Caligari was a portal back in time.
Upon entering said portal, we find ourselves transported to 1985 in the
almost-as-bizarre netherworld of British writer-director (and convicted
criminal) Richard Driscoll’s truly uncategorizable The Comic. Released five years after being produced to
heckling and booing, the film was rescued from oblivion by the good folks at
Arrow Video.
Called
everything from inventive to inept, this completely out-there, bizarro mixture
of horror, comedy, surrealism and experimental filmmaking resembles nothing
which came before or since. A dystopian
fog-machine soaked waking nightmare that’s not really about a go-getting
comedian who will do anything including but not limited to murder to succeed,
this utterly bewildering film lives within a reality that is not really in the
past, present or future.

Stand-up
comedian Sam Coex (Steve Munroe), donning a flamboyant hairdo more orange than
Sara Goldfarb, is eager to break into the big scene. After killing star studded rival comedian
Joey Myers (real life comedian Jeff Pirie), Sam is catapulted into the
mainstream standup comedy circuit.
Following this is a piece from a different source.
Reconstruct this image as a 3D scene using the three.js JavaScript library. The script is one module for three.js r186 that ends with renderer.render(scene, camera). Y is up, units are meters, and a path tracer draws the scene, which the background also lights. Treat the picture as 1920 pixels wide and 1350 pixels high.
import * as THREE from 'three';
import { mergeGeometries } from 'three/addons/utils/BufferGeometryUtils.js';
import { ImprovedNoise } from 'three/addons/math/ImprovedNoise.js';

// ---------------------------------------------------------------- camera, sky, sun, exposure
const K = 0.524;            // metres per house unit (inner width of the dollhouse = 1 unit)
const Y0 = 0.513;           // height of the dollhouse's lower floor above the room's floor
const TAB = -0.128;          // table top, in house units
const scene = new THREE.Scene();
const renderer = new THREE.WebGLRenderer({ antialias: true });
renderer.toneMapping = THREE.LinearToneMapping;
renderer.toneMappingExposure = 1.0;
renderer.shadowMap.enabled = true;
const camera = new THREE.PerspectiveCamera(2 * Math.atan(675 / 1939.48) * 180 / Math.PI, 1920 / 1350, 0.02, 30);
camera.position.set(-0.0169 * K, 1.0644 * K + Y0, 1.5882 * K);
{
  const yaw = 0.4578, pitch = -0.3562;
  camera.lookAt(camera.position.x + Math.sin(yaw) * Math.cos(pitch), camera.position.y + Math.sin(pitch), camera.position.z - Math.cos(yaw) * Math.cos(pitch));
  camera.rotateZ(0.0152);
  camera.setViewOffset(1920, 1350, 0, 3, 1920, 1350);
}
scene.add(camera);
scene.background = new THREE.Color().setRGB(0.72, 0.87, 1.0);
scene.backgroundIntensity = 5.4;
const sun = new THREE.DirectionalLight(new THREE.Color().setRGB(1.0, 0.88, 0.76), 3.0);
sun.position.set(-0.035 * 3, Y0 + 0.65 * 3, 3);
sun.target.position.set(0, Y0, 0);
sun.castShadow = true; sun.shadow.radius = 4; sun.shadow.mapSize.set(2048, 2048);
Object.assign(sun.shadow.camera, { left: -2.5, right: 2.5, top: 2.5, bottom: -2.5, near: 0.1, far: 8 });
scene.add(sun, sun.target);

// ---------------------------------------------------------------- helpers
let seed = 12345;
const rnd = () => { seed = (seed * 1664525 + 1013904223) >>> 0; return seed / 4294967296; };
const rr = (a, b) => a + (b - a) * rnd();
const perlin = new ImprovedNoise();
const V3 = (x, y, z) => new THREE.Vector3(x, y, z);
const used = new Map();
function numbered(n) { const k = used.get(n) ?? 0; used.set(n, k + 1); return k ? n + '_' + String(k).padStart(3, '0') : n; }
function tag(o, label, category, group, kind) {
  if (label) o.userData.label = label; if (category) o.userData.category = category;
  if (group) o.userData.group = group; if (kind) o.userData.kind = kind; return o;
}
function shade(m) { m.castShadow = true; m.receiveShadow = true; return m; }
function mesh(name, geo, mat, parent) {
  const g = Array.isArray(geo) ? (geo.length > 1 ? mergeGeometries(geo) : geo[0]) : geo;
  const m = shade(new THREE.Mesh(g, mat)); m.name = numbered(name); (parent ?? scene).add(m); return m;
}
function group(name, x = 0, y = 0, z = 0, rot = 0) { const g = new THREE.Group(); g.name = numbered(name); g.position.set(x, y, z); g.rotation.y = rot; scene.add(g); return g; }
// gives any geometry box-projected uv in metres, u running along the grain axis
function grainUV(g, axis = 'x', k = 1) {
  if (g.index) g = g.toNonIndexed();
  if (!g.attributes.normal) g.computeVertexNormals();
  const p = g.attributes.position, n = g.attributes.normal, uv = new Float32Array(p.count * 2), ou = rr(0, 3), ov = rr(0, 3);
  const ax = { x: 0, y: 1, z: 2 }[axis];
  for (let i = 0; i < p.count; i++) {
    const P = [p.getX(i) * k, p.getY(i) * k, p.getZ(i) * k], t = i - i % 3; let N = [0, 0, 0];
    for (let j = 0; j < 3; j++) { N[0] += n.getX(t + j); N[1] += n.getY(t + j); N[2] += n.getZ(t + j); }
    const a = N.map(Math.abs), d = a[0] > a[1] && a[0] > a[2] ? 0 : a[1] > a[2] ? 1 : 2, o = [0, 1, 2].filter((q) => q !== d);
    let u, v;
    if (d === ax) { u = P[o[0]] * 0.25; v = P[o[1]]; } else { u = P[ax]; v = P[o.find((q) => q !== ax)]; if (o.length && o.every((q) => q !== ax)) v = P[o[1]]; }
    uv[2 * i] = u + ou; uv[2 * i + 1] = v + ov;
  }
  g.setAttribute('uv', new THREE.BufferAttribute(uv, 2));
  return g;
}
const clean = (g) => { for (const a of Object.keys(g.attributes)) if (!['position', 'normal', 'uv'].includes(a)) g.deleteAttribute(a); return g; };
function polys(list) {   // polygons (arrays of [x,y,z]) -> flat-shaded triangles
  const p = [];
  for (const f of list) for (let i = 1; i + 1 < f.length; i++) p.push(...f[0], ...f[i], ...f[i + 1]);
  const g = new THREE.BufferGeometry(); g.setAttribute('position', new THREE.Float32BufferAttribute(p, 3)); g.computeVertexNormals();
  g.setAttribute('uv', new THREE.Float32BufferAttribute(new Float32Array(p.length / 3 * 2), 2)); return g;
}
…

Along
the way he even snags a stripper girlfriend with more than a few awkward striptease
sequences tossed in for good measure. As
time goes on however, in a fascistic police state with set pieces that look
like Eraserhead and 1984 sandwiched together, Sam’s past slowly
catches up with him and his life (and the film’s narrative itself) begins to
unravel.
A
troubled production and release made on a shoestring budget, The Comic is
a labor of love with a head on it’s shoulders that charges full steam ahead
whether we’re on board with the film’s peculiar logic and eccentric visual
style. Sporting more fog machines than
Ridley Scott’s Blade Runner, almost as many neon fluorescent hues as a
Nicolas Winding Refn picture and as much unpredictable moments of slow motion
than a David Lynch film, every hair penny of this confused oddball production
is onscreen. Moreover, the film sports
an unforgettable electronic score by Richard Dunn with one or two jazz pieces
tossed in by Heavy Quartet.
The
problem with The Comic aside from every actor deliberately overplaying
their scenes, most notably Steve Munroe who gives the role his all but himself
isn’t sure of the picture he’s in, is that it never becomes clear what the film
is really about. The journey to the end
of The Comic is indeed a wild and crazy one but you can’t make heads or
tails of what the moral of the “story” is.
More of a curious oddity than a successful film, The Comic is an
interesting and at times atmospheric little number but I would be hard pressed
to tell you just what kind of movie this is or what it means to say. Not an artistic success despite aiming for
sure heights but not like anything you’ve seen or thought of before either.